David Colman, who lives at 65 Nassau St., was frustrated by Tagliaferro’s vague replies. “I have this fantasy in which a representative of one of these companies comes in here and doesn’t do double-speak…just tells the truth and listens and says, ‘I hear what you’re saying, I’m going to do something about it,’” he said.

Several members of the committee also objected to Tagliaferro’s statements. Committee member Pat Moore deemed the contractor’s violations of the working hours “unconscionable” and demanded that the M.T.A. play hardball with the contractor.

“The residents have been coming to the community board for months and months saying it’s an intolerable situation,” she said. “We expect to hear some change.”

“People have a right not to have construction seven days a week,” chimed in Susan Cole, co-chair of the Financial District Committee. “We want an answer and we want it resolved.”

Asked about punitive measures the M.T.A. could impose on the contractor for breaching the rules, Tagliaferro said that, while the agency can withhold or deduct payment, he couldn’t make any promises about the contractor’s compliance.

“Even if we finish, the noise isn’t going away” — he said, referencing other loud construction projects in the vicinity.
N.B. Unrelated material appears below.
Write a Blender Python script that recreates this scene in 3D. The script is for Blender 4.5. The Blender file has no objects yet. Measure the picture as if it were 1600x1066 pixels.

The weekend following the meeting, the same residents wrote angry messages to officials at the city Department of Design and Construction about saw work beginning at 8:30 a.m. The agency is currently working on Fulton Phase III, which entails an overhaul of Nassau Street and others in the area following underground utility replacement work. Responding to the complaint, Venecia Villafana, the construction community liaison for Fulton Phase III, attributed the early morning construction to storefront renovations at 37-39 John St.

Colman described the Saturday morning noise as “so loud and so grating that it gave me a splitting headache in my apartment within about 90 seconds — not to mention trucks and bulldozers going full-tilt which were not exactly in ‘whisper’ mode.”

Jackhammering performed by D.D.C. workers began two hours later, forcing Colman to leave his apartment for the day.